PROBLEM DETAILS: Find every line of the listing below where "part" appears, and copy it.

RAW DATA:
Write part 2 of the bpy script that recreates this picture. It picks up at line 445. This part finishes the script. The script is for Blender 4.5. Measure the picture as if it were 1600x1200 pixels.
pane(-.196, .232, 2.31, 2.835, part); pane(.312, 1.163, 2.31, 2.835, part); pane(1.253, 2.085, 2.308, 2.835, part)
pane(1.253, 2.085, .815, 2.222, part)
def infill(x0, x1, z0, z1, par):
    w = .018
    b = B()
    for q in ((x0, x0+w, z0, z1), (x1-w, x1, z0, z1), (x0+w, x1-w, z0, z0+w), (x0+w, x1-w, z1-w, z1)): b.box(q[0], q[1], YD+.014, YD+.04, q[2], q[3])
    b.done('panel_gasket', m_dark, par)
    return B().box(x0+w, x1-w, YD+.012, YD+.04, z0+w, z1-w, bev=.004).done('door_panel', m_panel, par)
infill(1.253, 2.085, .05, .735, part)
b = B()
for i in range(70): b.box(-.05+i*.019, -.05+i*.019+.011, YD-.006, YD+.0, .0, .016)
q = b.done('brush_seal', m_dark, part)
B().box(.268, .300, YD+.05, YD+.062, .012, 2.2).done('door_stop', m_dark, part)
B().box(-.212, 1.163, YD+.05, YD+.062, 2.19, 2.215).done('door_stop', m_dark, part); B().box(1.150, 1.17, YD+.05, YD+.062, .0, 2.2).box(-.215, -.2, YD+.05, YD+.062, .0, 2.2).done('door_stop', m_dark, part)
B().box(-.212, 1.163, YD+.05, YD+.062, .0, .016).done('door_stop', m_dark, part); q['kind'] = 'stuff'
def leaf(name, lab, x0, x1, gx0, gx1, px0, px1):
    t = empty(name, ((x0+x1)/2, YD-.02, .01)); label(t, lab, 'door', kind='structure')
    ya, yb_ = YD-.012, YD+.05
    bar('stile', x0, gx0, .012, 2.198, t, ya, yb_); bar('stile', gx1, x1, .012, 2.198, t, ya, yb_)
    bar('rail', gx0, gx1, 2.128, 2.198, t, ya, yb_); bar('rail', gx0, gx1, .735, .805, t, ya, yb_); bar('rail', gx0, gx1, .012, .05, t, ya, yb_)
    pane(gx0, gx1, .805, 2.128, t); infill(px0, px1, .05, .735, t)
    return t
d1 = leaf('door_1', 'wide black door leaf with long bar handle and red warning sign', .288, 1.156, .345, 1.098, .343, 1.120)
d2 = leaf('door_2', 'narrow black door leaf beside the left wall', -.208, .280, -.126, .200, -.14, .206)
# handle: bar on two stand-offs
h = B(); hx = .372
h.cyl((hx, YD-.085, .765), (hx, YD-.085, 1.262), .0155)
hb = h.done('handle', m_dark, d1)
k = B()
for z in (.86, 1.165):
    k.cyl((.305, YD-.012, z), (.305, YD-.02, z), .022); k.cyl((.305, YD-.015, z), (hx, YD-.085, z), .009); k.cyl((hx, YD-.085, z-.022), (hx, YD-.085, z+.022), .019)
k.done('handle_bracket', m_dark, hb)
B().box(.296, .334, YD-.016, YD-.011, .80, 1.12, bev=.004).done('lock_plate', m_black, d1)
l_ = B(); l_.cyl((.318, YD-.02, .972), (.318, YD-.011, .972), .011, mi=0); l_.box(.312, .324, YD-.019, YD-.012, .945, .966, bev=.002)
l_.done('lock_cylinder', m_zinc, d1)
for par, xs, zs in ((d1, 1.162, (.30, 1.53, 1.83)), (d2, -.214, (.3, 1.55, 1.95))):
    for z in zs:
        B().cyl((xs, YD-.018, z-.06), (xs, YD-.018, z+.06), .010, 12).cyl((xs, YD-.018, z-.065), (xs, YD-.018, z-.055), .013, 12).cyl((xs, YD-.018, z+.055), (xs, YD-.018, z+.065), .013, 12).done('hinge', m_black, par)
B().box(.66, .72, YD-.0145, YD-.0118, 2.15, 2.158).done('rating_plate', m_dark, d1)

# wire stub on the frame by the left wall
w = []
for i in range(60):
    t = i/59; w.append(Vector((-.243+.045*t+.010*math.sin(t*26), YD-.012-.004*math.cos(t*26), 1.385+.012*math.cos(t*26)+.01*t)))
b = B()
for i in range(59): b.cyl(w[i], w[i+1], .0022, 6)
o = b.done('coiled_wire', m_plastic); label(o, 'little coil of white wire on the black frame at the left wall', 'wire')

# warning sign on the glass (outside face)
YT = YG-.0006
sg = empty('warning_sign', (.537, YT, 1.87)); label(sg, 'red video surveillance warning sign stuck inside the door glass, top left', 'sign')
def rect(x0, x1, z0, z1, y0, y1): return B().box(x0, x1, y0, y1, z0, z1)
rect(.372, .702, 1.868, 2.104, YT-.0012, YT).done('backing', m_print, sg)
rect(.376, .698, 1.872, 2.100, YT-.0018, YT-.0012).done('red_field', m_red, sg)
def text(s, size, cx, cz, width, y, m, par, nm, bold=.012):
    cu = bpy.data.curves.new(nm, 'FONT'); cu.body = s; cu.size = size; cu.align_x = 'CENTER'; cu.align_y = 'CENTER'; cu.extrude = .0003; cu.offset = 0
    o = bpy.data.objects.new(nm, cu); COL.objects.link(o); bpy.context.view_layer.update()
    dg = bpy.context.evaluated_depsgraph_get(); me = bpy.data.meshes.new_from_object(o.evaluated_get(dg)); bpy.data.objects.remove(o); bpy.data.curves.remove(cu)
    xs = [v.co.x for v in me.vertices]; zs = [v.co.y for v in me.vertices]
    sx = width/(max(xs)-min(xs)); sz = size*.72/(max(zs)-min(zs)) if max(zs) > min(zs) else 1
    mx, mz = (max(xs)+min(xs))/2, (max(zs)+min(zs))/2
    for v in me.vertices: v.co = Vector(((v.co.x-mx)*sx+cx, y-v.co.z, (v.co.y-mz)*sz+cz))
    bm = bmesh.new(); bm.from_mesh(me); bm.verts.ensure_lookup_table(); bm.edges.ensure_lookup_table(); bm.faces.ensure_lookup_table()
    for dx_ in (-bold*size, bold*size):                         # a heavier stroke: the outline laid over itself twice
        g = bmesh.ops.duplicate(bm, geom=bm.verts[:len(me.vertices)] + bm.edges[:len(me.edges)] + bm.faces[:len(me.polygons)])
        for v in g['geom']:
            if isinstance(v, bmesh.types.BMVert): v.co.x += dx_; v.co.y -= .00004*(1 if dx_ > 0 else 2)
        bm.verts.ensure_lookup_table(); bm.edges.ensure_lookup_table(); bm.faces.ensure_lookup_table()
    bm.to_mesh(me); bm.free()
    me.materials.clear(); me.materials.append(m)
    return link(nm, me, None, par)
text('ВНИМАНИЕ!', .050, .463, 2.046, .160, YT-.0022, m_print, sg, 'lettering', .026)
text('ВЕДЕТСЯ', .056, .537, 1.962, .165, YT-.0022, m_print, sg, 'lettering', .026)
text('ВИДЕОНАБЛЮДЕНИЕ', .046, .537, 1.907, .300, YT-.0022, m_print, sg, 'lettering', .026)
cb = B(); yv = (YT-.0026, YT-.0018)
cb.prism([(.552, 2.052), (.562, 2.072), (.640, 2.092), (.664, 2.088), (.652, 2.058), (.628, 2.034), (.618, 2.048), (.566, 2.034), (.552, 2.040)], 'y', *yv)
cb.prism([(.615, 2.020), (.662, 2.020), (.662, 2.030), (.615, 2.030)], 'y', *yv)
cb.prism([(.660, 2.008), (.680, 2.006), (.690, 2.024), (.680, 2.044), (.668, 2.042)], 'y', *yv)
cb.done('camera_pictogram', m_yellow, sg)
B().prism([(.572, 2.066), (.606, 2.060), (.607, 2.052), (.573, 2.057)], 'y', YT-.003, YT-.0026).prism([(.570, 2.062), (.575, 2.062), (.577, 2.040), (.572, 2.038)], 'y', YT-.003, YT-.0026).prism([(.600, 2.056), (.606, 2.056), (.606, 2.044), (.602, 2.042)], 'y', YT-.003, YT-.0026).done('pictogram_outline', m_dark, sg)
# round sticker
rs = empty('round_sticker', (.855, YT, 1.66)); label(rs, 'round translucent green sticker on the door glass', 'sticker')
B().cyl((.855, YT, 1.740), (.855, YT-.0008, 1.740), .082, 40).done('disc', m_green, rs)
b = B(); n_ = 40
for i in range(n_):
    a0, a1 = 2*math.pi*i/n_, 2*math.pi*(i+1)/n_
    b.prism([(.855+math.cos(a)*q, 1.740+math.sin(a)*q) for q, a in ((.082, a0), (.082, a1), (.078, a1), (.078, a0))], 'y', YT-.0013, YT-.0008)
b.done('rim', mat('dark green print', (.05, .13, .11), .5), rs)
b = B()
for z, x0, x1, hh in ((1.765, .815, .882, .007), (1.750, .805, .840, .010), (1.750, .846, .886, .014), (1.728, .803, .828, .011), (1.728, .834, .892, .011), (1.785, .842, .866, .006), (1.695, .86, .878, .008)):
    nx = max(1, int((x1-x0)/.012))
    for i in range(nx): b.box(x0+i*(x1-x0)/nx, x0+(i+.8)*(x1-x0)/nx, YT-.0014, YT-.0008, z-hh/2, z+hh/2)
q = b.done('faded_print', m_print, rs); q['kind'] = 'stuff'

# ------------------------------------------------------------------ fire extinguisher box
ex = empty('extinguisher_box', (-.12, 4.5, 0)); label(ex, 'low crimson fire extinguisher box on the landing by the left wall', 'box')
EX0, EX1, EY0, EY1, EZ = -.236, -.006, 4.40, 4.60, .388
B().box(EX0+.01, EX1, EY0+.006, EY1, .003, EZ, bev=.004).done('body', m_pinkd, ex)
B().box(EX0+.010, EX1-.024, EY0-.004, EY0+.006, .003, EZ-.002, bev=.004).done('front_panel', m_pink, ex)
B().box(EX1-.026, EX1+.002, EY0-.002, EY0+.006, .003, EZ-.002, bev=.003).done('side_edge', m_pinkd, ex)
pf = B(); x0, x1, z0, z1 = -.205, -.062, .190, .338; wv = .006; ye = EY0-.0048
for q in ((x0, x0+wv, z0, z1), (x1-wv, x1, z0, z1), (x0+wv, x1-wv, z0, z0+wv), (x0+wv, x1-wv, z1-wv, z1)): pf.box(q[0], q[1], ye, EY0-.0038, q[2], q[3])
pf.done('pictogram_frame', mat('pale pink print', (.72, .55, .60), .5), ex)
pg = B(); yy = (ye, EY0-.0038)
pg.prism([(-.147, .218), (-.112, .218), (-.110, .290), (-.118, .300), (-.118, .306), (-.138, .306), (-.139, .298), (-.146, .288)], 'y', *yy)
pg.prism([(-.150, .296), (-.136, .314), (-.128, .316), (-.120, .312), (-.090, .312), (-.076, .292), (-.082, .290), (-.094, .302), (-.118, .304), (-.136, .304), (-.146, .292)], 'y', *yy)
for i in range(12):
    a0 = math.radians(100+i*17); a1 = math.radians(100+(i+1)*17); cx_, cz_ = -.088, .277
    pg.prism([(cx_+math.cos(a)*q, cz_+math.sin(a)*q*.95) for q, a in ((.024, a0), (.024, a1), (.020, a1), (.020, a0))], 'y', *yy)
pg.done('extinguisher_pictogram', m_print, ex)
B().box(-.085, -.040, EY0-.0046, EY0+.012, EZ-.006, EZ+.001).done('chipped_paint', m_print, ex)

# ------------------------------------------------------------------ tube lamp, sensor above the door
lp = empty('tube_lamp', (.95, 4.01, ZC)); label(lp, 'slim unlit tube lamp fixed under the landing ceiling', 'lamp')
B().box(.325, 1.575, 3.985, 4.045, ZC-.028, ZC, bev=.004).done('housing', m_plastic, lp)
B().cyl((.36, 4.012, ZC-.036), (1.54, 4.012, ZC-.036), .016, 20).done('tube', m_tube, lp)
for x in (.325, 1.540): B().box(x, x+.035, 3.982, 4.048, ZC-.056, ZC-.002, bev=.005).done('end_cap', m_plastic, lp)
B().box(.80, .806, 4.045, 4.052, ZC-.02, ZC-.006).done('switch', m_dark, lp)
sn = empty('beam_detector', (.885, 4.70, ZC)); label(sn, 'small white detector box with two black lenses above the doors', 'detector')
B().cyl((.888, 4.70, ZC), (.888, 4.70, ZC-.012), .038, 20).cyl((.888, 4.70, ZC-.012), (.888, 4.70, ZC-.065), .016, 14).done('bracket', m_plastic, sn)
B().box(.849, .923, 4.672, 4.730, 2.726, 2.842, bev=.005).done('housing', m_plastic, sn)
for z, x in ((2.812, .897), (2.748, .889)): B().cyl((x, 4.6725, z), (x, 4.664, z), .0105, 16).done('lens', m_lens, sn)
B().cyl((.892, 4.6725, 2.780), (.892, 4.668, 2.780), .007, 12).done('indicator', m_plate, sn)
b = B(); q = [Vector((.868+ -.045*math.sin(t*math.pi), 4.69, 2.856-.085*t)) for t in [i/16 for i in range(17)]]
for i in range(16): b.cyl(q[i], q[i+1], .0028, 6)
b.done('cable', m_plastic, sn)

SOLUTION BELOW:
Write part 2 of the bpy script that recreates this picture. It picks up at line 445. This part finishes the script. The script is for Blender 4.5. Measure the picture as if it were 1600x1200 pixels.
pane(-.196, .232, 2.31, 2.835, part); pane(.312, 1.163, 2.31, 2.835, part); pane(1.253, 2.085, 2.308, 2.835, part)
pane(1.253, 2.085, .815, 2.222, part)
infill(1.253, 2.085, .05, .735, part)
q = b.done('brush_seal', m_dark, part)
B().box(.268, .300, YD+.05, YD+.062, .012, 2.2).done('door_stop', m_dark, part)
B().box(-.212, 1.163, YD+.05, YD+.062, 2.19, 2.215).done('door_stop', m_dark, part); B().box(1.150, 1.17, YD+.05, YD+.062, .0, 2.2).box(-.215, -.2, YD+.05, YD+.062, .0, 2.2).done('door_stop', m_dark, part)
B().box(-.212, 1.163, YD+.05, YD+.062, .0, .016).done('door_stop', m_dark, part); q['kind'] = 'stuff'